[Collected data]
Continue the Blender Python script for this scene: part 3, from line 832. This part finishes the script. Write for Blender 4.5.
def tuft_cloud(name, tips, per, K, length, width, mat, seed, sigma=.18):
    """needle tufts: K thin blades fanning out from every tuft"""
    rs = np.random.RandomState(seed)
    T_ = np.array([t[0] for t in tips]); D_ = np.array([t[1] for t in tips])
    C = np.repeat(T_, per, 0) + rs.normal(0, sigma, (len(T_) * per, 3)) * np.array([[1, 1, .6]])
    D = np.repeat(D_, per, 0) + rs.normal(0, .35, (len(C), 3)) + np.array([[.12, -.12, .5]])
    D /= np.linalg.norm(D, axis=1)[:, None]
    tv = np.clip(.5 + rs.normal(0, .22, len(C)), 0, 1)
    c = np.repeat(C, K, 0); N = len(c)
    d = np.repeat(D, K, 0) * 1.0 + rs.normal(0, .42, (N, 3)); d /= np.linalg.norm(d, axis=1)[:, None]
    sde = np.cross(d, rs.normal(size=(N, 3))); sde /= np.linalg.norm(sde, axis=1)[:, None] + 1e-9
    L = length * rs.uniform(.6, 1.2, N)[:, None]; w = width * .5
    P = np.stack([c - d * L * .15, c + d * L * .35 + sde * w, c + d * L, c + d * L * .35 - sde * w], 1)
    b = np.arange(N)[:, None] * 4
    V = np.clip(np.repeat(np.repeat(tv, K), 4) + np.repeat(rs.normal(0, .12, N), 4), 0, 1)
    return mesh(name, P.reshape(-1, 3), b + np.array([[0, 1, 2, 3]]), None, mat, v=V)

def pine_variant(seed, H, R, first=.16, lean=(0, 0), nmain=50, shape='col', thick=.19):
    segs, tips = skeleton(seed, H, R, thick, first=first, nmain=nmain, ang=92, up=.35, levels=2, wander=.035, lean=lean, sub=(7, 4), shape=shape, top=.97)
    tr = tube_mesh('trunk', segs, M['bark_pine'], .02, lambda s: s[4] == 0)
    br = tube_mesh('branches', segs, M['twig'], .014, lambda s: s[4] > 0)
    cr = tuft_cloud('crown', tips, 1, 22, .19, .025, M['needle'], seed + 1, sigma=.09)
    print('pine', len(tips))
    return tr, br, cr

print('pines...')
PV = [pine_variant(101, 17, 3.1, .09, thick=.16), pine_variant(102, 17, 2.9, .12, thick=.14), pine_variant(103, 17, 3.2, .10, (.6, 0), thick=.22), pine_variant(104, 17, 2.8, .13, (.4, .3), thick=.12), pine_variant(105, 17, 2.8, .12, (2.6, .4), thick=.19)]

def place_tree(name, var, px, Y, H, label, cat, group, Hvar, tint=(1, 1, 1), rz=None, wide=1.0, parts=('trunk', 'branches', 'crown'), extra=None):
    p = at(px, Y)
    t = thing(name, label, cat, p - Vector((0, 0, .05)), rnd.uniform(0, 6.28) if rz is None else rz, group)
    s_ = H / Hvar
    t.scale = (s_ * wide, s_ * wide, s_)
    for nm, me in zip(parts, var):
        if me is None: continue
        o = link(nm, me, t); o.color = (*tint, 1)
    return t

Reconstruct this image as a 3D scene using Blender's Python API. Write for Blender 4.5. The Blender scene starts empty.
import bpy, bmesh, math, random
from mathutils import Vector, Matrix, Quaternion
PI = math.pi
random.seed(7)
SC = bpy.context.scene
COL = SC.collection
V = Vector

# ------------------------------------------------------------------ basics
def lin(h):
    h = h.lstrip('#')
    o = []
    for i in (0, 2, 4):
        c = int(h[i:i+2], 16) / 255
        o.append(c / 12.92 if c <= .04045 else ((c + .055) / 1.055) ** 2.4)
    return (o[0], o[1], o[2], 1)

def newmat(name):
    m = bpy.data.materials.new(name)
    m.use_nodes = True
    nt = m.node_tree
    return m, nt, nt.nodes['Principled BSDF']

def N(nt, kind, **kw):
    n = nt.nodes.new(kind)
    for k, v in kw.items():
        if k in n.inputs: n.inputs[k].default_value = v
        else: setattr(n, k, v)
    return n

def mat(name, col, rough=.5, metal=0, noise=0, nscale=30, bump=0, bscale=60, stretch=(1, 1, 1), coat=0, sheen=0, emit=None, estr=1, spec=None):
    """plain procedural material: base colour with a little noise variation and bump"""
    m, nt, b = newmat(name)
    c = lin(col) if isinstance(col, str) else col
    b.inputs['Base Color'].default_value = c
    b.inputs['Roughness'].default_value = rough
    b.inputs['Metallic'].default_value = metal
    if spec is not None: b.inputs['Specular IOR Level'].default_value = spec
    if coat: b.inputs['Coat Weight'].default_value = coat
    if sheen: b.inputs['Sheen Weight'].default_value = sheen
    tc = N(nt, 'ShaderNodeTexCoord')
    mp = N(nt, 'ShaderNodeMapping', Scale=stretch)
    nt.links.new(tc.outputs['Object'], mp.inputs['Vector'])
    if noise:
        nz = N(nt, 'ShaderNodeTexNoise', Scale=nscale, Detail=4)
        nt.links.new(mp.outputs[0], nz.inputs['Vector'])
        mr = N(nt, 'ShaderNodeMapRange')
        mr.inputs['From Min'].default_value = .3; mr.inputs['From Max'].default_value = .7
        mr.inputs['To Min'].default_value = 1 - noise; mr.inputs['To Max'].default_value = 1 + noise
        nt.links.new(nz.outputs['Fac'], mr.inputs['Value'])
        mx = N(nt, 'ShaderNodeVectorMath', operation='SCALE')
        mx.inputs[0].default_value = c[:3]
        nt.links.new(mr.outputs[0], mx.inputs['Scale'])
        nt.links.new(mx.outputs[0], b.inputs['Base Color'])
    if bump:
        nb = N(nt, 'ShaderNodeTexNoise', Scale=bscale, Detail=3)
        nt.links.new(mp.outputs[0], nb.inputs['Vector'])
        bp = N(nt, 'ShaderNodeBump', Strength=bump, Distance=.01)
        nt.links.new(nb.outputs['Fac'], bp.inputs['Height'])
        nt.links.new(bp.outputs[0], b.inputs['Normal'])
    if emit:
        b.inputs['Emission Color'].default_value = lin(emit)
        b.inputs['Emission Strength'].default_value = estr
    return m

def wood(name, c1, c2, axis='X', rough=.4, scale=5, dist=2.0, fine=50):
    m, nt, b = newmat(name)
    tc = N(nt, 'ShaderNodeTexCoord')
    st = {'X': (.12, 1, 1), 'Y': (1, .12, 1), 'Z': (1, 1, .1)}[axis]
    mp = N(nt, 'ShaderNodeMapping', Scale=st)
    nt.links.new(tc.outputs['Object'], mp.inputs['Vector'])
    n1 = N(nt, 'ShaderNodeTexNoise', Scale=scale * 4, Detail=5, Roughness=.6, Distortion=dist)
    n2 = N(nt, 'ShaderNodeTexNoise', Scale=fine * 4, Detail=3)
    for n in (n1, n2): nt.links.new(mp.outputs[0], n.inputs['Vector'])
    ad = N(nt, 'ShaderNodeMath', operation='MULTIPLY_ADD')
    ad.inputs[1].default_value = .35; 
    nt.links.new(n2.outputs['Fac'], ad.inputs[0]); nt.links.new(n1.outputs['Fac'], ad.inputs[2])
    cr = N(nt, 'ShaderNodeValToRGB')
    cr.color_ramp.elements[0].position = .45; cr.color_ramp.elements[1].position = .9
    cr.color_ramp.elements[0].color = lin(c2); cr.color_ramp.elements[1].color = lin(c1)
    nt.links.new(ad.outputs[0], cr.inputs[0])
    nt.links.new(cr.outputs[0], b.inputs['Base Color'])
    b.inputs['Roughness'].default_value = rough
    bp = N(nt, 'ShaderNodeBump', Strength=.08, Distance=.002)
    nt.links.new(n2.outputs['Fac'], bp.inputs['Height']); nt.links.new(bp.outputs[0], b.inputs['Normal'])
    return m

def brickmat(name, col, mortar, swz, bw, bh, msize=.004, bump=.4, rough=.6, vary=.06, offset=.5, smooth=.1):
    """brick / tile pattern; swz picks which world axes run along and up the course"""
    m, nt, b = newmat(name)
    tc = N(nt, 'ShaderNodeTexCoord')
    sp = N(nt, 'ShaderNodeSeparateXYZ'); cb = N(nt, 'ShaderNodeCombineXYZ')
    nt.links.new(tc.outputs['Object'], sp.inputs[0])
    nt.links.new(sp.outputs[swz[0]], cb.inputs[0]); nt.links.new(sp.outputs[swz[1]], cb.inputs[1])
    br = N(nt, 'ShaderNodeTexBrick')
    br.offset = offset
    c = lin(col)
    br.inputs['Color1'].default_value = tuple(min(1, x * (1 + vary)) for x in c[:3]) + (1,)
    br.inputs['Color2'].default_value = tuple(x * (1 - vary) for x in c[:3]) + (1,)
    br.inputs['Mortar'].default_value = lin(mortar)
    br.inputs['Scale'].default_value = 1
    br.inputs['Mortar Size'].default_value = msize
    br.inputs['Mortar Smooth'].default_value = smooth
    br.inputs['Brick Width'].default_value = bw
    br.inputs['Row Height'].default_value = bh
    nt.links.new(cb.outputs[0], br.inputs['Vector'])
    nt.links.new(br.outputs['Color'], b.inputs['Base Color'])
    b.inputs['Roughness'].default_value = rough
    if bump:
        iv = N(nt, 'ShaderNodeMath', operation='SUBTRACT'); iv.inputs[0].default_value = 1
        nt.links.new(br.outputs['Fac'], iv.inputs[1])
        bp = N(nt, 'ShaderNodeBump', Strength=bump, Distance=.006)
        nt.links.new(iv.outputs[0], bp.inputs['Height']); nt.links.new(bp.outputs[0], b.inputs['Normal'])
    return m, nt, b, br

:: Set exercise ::
Each line from the start of the listing above through the line containing "return tr, br, cr" should be copied exactly, please, with no other lines added.

:: Written response ::
Continue the Blender Python script for this scene: part 3, from line 832. This part finishes the script. Write for Blender 4.5.
def tuft_cloud(name, tips, per, K, length, width, mat, seed, sigma=.18):
    """needle tufts: K thin blades fanning out from every tuft"""
    rs = np.random.RandomState(seed)
    T_ = np.array([t[0] for t in tips]); D_ = np.array([t[1] for t in tips])
    C = np.repeat(T_, per, 0) + rs.normal(0, sigma, (len(T_) * per, 3)) * np.array([[1, 1, .6]])
    D = np.repeat(D_, per, 0) + rs.normal(0, .35, (len(C), 3)) + np.array([[.12, -.12, .5]])
    D /= np.linalg.norm(D, axis=1)[:, None]
    tv = np.clip(.5 + rs.normal(0, .22, len(C)), 0, 1)
    c = np.repeat(C, K, 0); N = len(c)
    d = np.repeat(D, K, 0) * 1.0 + rs.normal(0, .42, (N, 3)); d /= np.linalg.norm(d, axis=1)[:, None]
    sde = np.cross(d, rs.normal(size=(N, 3))); sde /= np.linalg.norm(sde, axis=1)[:, None] + 1e-9
    L = length * rs.uniform(.6, 1.2, N)[:, None]; w = width * .5
    P = np.stack([c - d * L * .15, c + d * L * .35 + sde * w, c + d * L, c + d * L * .35 - sde * w], 1)
    b = np.arange(N)[:, None] * 4
    V = np.clip(np.repeat(np.repeat(tv, K), 4) + np.repeat(rs.normal(0, .12, N), 4), 0, 1)
    return mesh(name, P.reshape(-1, 3), b + np.array([[0, 1, 2, 3]]), None, mat, v=V)

def pine_variant(seed, H, R, first=.16, lean=(0, 0), nmain=50, shape='col', thick=.19):
    segs, tips = skeleton(seed, H, R, thick, first=first, nmain=nmain, ang=92, up=.35, levels=2, wander=.035, lean=lean, sub=(7, 4), shape=shape, top=.97)
    tr = tube_mesh('trunk', segs, M['bark_pine'], .02, lambda s: s[4] == 0)
    br = tube_mesh('branches', segs, M['twig'], .014, lambda s: s[4] > 0)
    cr = tuft_cloud('crown', tips, 1, 22, .19, .025, M['needle'], seed + 1, sigma=.09)
    print('pine', len(tips))
    return tr, br, cr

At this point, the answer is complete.